Beim Loben war die Behörde trotz des Wahlkampfes nicht so zurückhaltend: "Vorbildlich" habe die schwarz-gelbe Landesregierung das Konjunkturprogramm umgesetzt, teilte sie im Februar mit - ein für die Karlsruher ungewohnt überschwängliches Kompliment. Die Sicht der Regierung ist den maßgeblichen Chefprüfern übrigens nicht fremd: Munding war vor seinem Wechsel zum Rechnungshof Abteilungsleiter in der CDU-geführten Staatskanzlei, Dette dort Referatsleiterin. Die neue Rolle, sagte der Präsident kurz nach seinem Amtsantritt 2009, sei für ihn "natürlich ein Front- und Kulturwechsel". Wie weit er den wirklich vollzogen hat, darüber gehen die Ansichten auch hofintern auseinander. Auch Dette ist in der Behörde nicht unumstritten, wie schon im Staatsministerium.
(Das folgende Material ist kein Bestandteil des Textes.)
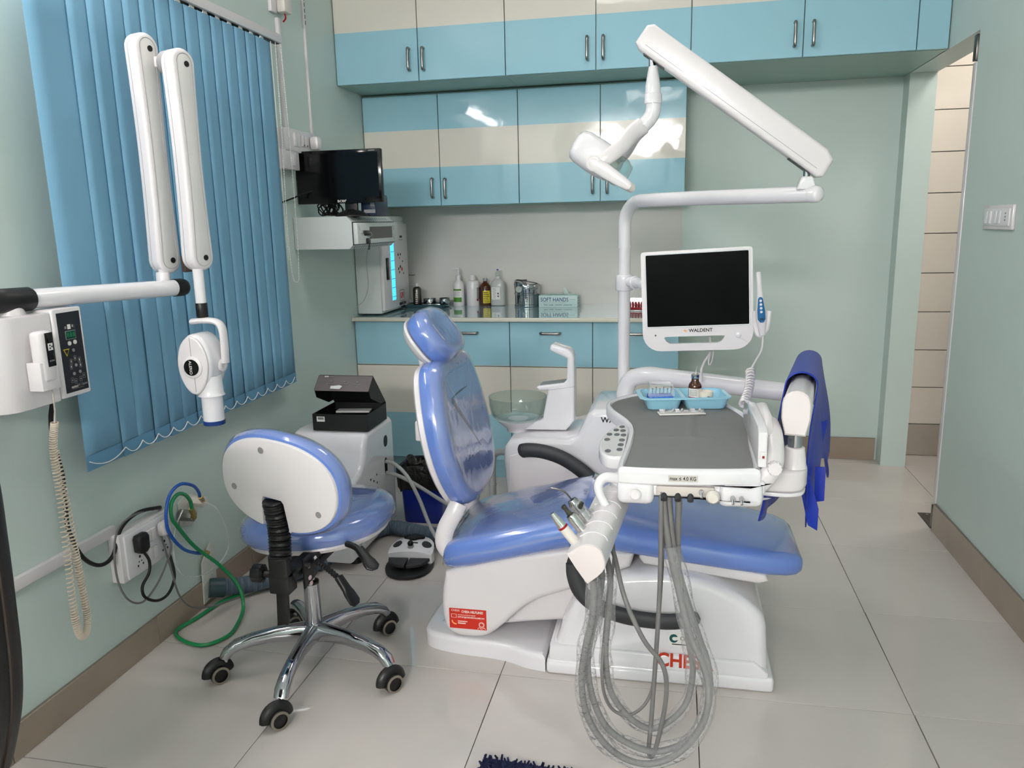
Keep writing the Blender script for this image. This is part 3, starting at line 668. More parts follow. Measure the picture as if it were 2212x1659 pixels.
# swivel arm along the wall
p0, p1 = V(.148,1.62,1.232), V(.238,2.125,1.219); ad = (p1-p0).normalized()
obj('swivel_neck', B().lathe([(.030,0),(.026,.012),(.024,.03)], (.142,1.60,1.196)), M['white'], xr)
obj('arm_tube', B().cyl(p0-ad*.02, p1-ad*.02, .0245, n=28), M['gwhite'], xr)
obj('arm_cap', B().lathe([(0,-.12),(.020,-.118),(.0285,-.108),(.0295,-.06),(.0295,.0),(.0265,.006)], p0+ad*.025, ad), M['black'], xr)
obj('arm_cap', B().lathe([(.0262,-.01),(.0268,.0),(.0268,.022),(.024,.034),(.015,.041),(0,.043)], p1-ad*.012, ad), M['black'], xr)
wv = V(.28,.96,0).normalized(); nv = V(.96,-.28,0).normalized()
def scissor(c, z0, z1, name):
    hw, h = .041, z1-z0
    o = []
    for i in range(41):        # paddle outline, slightly waisted
        pass
    prof = []
    N = 14
    for i in range(N+1): a = PI+PI*i/N; prof.append((hw*math.cos(a), hw+hw*math.sin(a)))
    for i in range(1,8): s = i/8; prof.append((hw*(1-.16*math.sin(PI*s)), hw+(h-2*hw)*s))
    for i in range(N+1): a = PI*i/N; prof.append((hw*math.cos(a), h-hw+hw*math.sin(a)))
    for i in range(1,8): s = 1-i/8; prof.append((-hw*(1-.16*math.sin(PI*s)), hw+(h-2*hw)*s))
    c = Vector(c); t = .052
    p = obj(name, B().prism(prof, V(c.x,c.y,z0)-nv*t/2, wv, (0,0,1), t, .011, 4), M['white'], xr)
    ins = offset(prof, .016)
    obj('recess_panel', B().prism(ins, V(c.x,c.y,z0)+nv*(t/2-.0016), wv, (0,0,1), .0022, .0016, 2), mat('off_white_panel',(214,212,210),.4), p)
    obj('groove', B().tube([V(c.x,c.y,z0)+nv*(t/2+.0004)+wv*x_+V(0,0,y_) for x_, y_ in offset(prof, .0145)], .0013, 5, 1, True), mat('groove_grey',(168,165,165),.5), p)
    for zz, yy in ((z0+hw*.95,.008),(z1-hw*1.05,.008)):
        obj('screw_cap', B().cyl(V(c.x,c.y,zz)+nv*(t/2)+wv*yy, V(c.x,c.y,zz)+nv*(t/2+.0018)+wv*yy, .0085, n=20), M['black'], p)
    obj('seam', B().prism(offset(prof, -.0004), V(c.x,c.y,z0)-nv*.006, wv, (0,0,1), .0012), M['gink'], p)
    return p
A, Bc = V(.200,2.125,0), V(.302,2.14,0)
scissor(A, 1.262, 1.945, 'scissor_arm'); scissor(Bc, 1.268, 1.90, 'scissor_arm')
obj('post', B().lathe([(.021,0),(.0205,.04),(.019,.045),(.012,.046),(.012,.06)], (.203,2.105,1.222)), M['white'], xr)
obj('elbow_link', B().box((A+Bc)/2+V(0,.02,1.868), (.10,.03,.03), .004, 2, Matrix.Rotation(.15,3,'Z')), M['white'], xr)
obj('elbow_hub', B().cyl(Bc+V(-.045,.01,1.862), Bc+V(-.012,0,1.862), .036, n=28, bev=.006), M['gink'], xr)
obj('pivot_cover', B().box(Bc+V(-.03,.0,1.29), (.02,.05,.05), .006, 2, Matrix.Rotation(-.28,3,'Z')), mat('dark_brown_plastic',(62,48,44),.4), xr)
hx, hy = .308, 2.125
obj('drop_tube', B().cyl((hx,hy,1.165), (hx,hy,1.275), .0158, n=24), M['gwhite'], xr)
obj('collar', B().cyl((hx,hy,1.128), (hx,hy,1.172), .0175, n=24, bev=.001), M['black'], xr)
obj('yoke', B().tube([(hx-.030,hy-.01,1.116),(hx+.01,hy-.008,1.119),(hx+.045,hy-.006,1.116),(hx+.064,hy-.006,1.10),(hx+.070,hy-.008,1.06),(hx+.070,hy-.012,.99)], .0095, 12, 6, flat=1.9, up=(0,0,1)), M['white'], xr)
hd = V(.312, 2.045, .992)      # centre of the head's front face
ho = [(.056*math.cos(t)*(1-.10*max(0,-math.sin(t))), .094*math.sin(t)) for t in [2*PI*i/40 for i in range(40)]]
head = obj('tube_head', B().prism(ho, hd+V(0,.10,0), (1,0,0), (0,0,1), .10, .02, 5), M['gwhite'], xr)
obj('front_shell', B().prism(offset(ho,.006), hd+V(0,.006,0), (1,0,0), (0,0,1), .009, .006, 4), M['white'], head)
obj('centre_ring', B().lathe([(.0,0),(.033,0),(.033,.003),(.030,.0055),(0,.0055)], hd+V(0,-.003,-.004), (0,-1,0)), M['white'], head)
obj('badge', B().lathe([(.0,0),(.0245,0),(.0245,.0012),(0,.0014)], hd+V(0,-.0085,-.004), (0,-1,0)), M['gblack'], head)
text('ALERIO', .0125, hd+V(-.002,-.0104,-.004), (0,0,-1), (1,0,0), M['wink'], head)
obj('seam_line', B().box(hd+V(-.001,-.0034,.055), (.0012,.0006,.062)), M['gink'], head); obj('seam_line', B().box(hd+V(.004,-.0034,-.055), (.0012,.0006,.05)), M['gink'], head)
obj('pivot_disc', B().lathe([(0,0),(.020,0),(.020,.005),(.016,.008),(.010,.008),(.010,.006),(0,.006)], hd+V(.055,.065,-.008), (1,-.1,0)), M['white'], head)
cc = V(.338, 2.085, 0)
obj('cone_collar', B().lathe([(.040,.0),(.0365,.008),(.0345,.06)], cc+V(0,0,.895)), M['gwhite'], xr)
obj('cone', B().lathe([(.0,.0),(.0315,.0),(.0315,.10)], cc+V(0,0,.812)), M['gwhite'], xr)
obj('cone_rim', B().lathe([(.029,-.002),(.0325,-.002),(.033,.010),(.0315,.011)], cc+V(0,0,.806)), mat('navy_rim',(20,52,116),.35), xr)
# exposure handset in its holder
hs = thing('exposure_handset', 'white exposure handset with coiled cord beside the control panel', 'handset', (.225,1.58,1.02))
obj('handset_body', B().box((.229,1.582,1.098), (.034,.045,.125), .011, 3), M['white'], hs)
obj('handset_panel', B().box((.2465,1.588,1.115), (.0015,.024,.082), .0005), M['gblack'], hs)
obj('expose_key', B().box((.2478,1.588,1.122), (.001,.014,.017)), M['paper'], hs)
for k in range(3): obj('trefoil', B().box((.2486,1.588+.004*math.cos(2.09*k),1.122+.004*math.sin(2.09*k)), (.0006,.0036,.0036)), M['ink'], hs)
text('ALERIO', .005, (.2474,1.588,1.088), (0,1,0), (0,0,1), M['gink'], hs)
obj('handset_holder', B().box((.2225,1.582,1.052), (.040,.056,.07), .003), M['white'], xr)
cord = [V(.225,1.60,1.03), V(.215,1.61,1.0), V(.19,1.635,.95), V(.17,1.65,.915)]
obj('straight_cord', B().tube(cord, .0021, 8, 5), M['cream'], hs)
def coil(path, turns, r, wire, ra=1.0):
    P = catmull(path, 24); n = turns*8; out = []
    m = len(P)-1
    for i in range(n+1):
        s = i/n*m; k = min(int(s), m-1); p = P[k].lerp(P[k+1], s-k); t = (P[k+1]-P[k]).normalized()
        u, v, _ = basis(t, (1,.3,.1)); a = 2*PI*i/8
        out.append(p+(u*math.cos(a)+v*math.sin(a))*r)
    return B().tube(out, wire, 6, 1)
obj('return_cord', B().tube([(.108,1.705,.8235),(.095,1.735,.89),(.095,1.72,.985)], .0021, 8, 5), M['cream'], hs)
cm = mat('ivory_coil_cord', (226,212,196), .45)
obj('coiled_cord', coil([V(.17,1.65,.915),V(.15,1.655,.84),V(.14,1.665,.72),V(.138,1.662,.54),V(.135,1.660,.38),V(.135,1.668,.308),V(.135,1.690,.300),V(.135,1.702,.345),V(.137,1.696,.45),V(.14,1.688,.56),V(.135,1.686,.70),V(.108,1.705,.8235)], 150, .0085, .0021), cm, hs)
obj('power_cable', B().tube([(.10,1.728,.985),(.10,1.728,.95),(.085,1.73,.90),(.055,1.76,.82),(.03,1.80,.72),(.025,1.80,.62),(.025,1.80,.55),(.028,1.833,.455),(.03,1.891,.403),(.03,1.95,.408),(.03,2.0,.478),(.03,2.085,.498),(.03,2.18,.478),(.012,2.215,.465)], .0062, 10, 6), M['black'], label='black power cable looping from the x-ray box to the socket board', cat='cable')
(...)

Auf Dauer will sich der Rechnungshof dem wohl brisantesten landespolitischen Thema der vergangenen Jahre übrigens nicht verweigern. Man schließe "eine künftige Prüfung der Landesbeteiligung an der EnBW und damit zusammenhängender Fragenkreise nicht aus", verblieb Munding.

Der Landesrechnungshof

Ziele: Der Rechnungshof versteht sich als Kontroll- und Beratungsinstanz in allen Fragen, die die Finanzen des Landes betreffen. Er unterstützt den Landtag, die Regierung und die Verwaltung „bei der Wahrnehmung ihrer Aufgaben“, steht im Leitbild der Karlsruher Behörde. Ziel sei der „bestmögliche Einsatz“ und die „Schonung der finanziellen Ressourcen des Landes“. Weiter heißt es: „Wir identifizieren uns mit unserem Auftrag und sind uns der Verantwortung gegenüber der Allgemeinheit bewusst.“

Arbeit: Die Spitze des Rechnungshofes, der Senat, besteht aus dem Präsidenten, seinem Stellvertreter und fünf Direktoren. Wer wofür zuständig ist, ist im Geschäftsverteilungsplan festgelegt; der Präsident oder sein Vize haben eine übergreifende Zuständigkeit. Beschlüsse fällt der Senat entweder mehrheitlich oder mit den Stimmen der zuständigen Mitglieder. In Fällen „von wesentlicher Bedeutung“ kann auch jeder nicht zuständige Direktor eine Entscheidung verlangen. Die Chefprüfer sind unabhängig wie Richter. Pflichtverstöße kann der Landtagspräsident durch das Richterdienstgericht prüfen lassen.